/---

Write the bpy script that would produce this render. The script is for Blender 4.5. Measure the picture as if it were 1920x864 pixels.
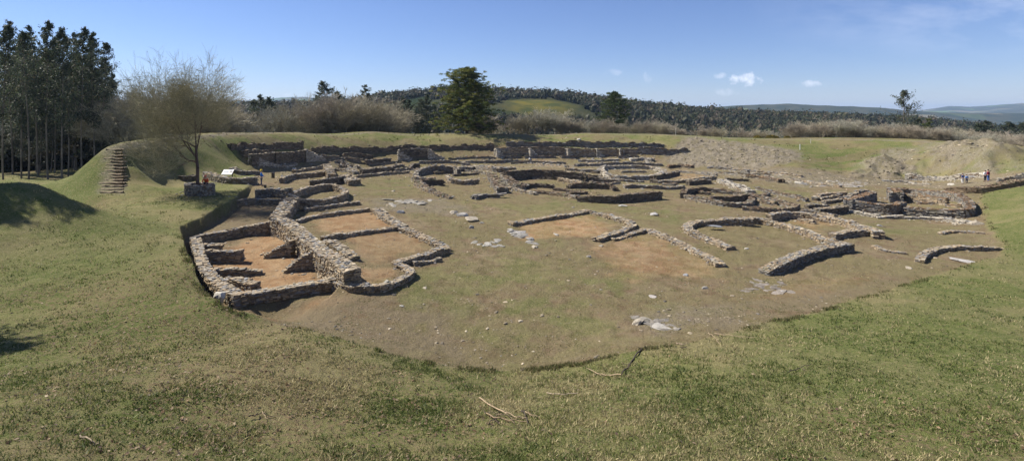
import bpy, math, random
import numpy as np
from mathutils import Vector, Matrix

R = math.radians
rng = np.random.default_rng(7)
random.seed(7)
for o in list(bpy.data.objects):
    bpy.data.objects.remove(o)
scn = bpy.context.scene
COL = scn.collection

# ------------------------------------------------------------------ camera
F = 960.0; HOR = 212.0; CAMZ = 10.0          # photo pixels (1920 wide), level camera 10 m above the dig floor
cam_d = bpy.data.cameras.new('camera'); cam = bpy.data.objects.new('camera', cam_d)
COL.objects.link(cam); scn.camera = cam
cam.location = (0, 0, CAMZ); cam.rotation_euler = (R(90), 0, 0)
cam_d.sensor_width = 36; cam_d.lens = 36 * F / 1920
cam_d.shift_y = -(432 - HOR) / 1920
cam_d.clip_start = 0.1; cam_d.clip_end = 30000

# ------------------------------------------------------------------ sun and sky
SUN_AZ = R(-70); SUN_EL = R(46)
sdir = Vector((math.sin(SUN_AZ) * math.cos(SUN_EL), math.cos(SUN_AZ) * math.cos(SUN_EL), math.sin(SUN_EL)))
sl = bpy.data.lights.new('sun', 'SUN'); sl.energy = 4.8; sl.angle = R(0.53); sl.color = (1.0, 0.935, 0.82)
so = bpy.data.objects.new('sun', sl); COL.objects.link(so)
so.rotation_euler = sdir.to_track_quat('Z', 'Y').to_euler(); so.location = (-60, 20, 80)

world = bpy.data.worlds.new('World'); scn.world = world; world.use_nodes = True
nt = world.node_tree; nt.nodes.clear()
def N(tree, typ, **kw):
    n = tree.nodes.new(typ)
    for k, v in kw.items():
        if k in ('inp',):
            for a, b in v.items(): n.inputs[a].default_value = b
        else: setattr(n, k, v)
    return n
def mth(tree, op, a, b=None, c=None, clamp=False):
    n = tree.nodes.new('ShaderNodeMath'); n.operation = op; n.use_clamp = clamp
    for i, v in enumerate((a, b, c)):
        if v is None: continue
        if hasattr(v, 'links') or hasattr(v, 'is_output'): tree.links.new(v, n.inputs[i])
        else: n.inputs[i].default_value = v
    return n.outputs[0]
sky = N(nt, 'ShaderNodeTexSky', sky_type='NISHITA', sun_disc=False, sun_elevation=SUN_EL, sun_rotation=SUN_AZ,
        altitude=500, air_density=1.0, dust_density=0.0, ozone_density=6.0)
tc = N(nt, 'ShaderNodeTexCoord'); sp = N(nt, 'ShaderNodeSeparateXYZ'); nt.links.new(tc.outputs['Generated'], sp.inputs[0])
ypos = mth(nt, 'MAXIMUM', sp.outputs[1], 0.05)
U = mth(nt, 'DIVIDE', sp.outputs[0], ypos); V = mth(nt, 'DIVIDE', sp.outputs[2], ypos)
cb = N(nt, 'ShaderNodeCombineXYZ'); nt.links.new(U, cb.inputs[0]); nt.links.new(V, cb.inputs[1])
def wnoise(scale, detail, sc=(1, 1, 1)):
    mp = N(nt, 'ShaderNodeMapping'); mp.inputs['Scale'].default_value = sc; nt.links.new(cb.outputs[0], mp.inputs[0])
    n = N(nt, 'ShaderNodeTexNoise'); n.inputs['Scale'].default_value = scale; n.inputs['Detail'].default_value = detail
    n.inputs['Roughness'].default_value = 0.6
    nt.links.new(mp.outputs[0], n.inputs[0]); return n.outputs[0]
nz = wnoise(55, 6)
total = None
for (cx, cy, a, b, s) in ((1397, 148, 34, 15, .9), (1350, 142, 16, 7, .45), (1362, 173, 26, 9, .38), (1522, 158, 22, 9, .65),
                          (1148, 136, 20, 8, .25), (1213, 147, 12, 11, .25), (1815, 203, 30, 6, .4), (540, 178, 12, 6, .2)):
    u = mth(nt, 'DIVIDE', mth(nt, 'SUBTRACT', U, (cx - 960) / 960), a / 960)
    v = mth(nt, 'DIVIDE', mth(nt, 'SUBTRACT', V, (HOR - cy) / 960), b / 960)
    d = mth(nt, 'ADD', mth(nt, 'MULTIPLY', u, u), mth(nt, 'MULTIPLY', v, v))
    m = mth(nt, 'ADD', mth(nt, 'SUBTRACT', 0.75, d), mth(nt, 'MULTIPLY', mth(nt, 'SUBTRACT', nz, 0.5), 4.2))
    m = mth(nt, 'MULTIPLY', m, 0.75, clamp=True)
    m = mth(nt, 'MULTIPLY', mth(nt, 'MULTIPLY', m, 1.0), s)
    total = m if total is None else mth(nt, 'MAXIMUM', total, m)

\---

• Required task: Please reproduce the listing exactly from its opening line through the line that contains "so.rotation_euler = sdir.to_track_quat('Z', 'Y').to_euler();", both included, with all pictures omitted.

• Result below:
Write the bpy script that would produce this render. The script is for Blender 4.5. Measure the picture as if it were 1920x864 pixels.
import bpy, math, random
import numpy as np
from mathutils import Vector, Matrix

R = math.radians
rng = np.random.default_rng(7)
random.seed(7)
for o in list(bpy.data.objects):
    bpy.data.objects.remove(o)
scn = bpy.context.scene
COL = scn.collection

# ------------------------------------------------------------------ camera
F = 960.0; HOR = 212.0; CAMZ = 10.0          # photo pixels (1920 wide), level camera 10 m above the dig floor
cam_d = bpy.data.cameras.new('camera'); cam = bpy.data.objects.new('camera', cam_d)
COL.objects.link(cam); scn.camera = cam
cam.location = (0, 0, CAMZ); cam.rotation_euler = (R(90), 0, 0)
cam_d.sensor_width = 36; cam_d.lens = 36 * F / 1920
cam_d.shift_y = -(432 - HOR) / 1920
cam_d.clip_start = 0.1; cam_d.clip_end = 30000

# ------------------------------------------------------------------ sun and sky
SUN_AZ = R(-70); SUN_EL = R(46)
sdir = Vector((math.sin(SUN_AZ) * math.cos(SUN_EL), math.cos(SUN_AZ) * math.cos(SUN_EL), math.sin(SUN_EL)))
sl = bpy.data.lights.new('sun', 'SUN'); sl.energy = 4.8; sl.angle = R(0.53); sl.color = (1.0, 0.935, 0.82)
so = bpy.data.objects.new('sun', sl); COL.objects.link(so)
so.rotation_euler = sdir.to_track_quat('Z', 'Y').to_euler(); so.location = (-60, 20, 80)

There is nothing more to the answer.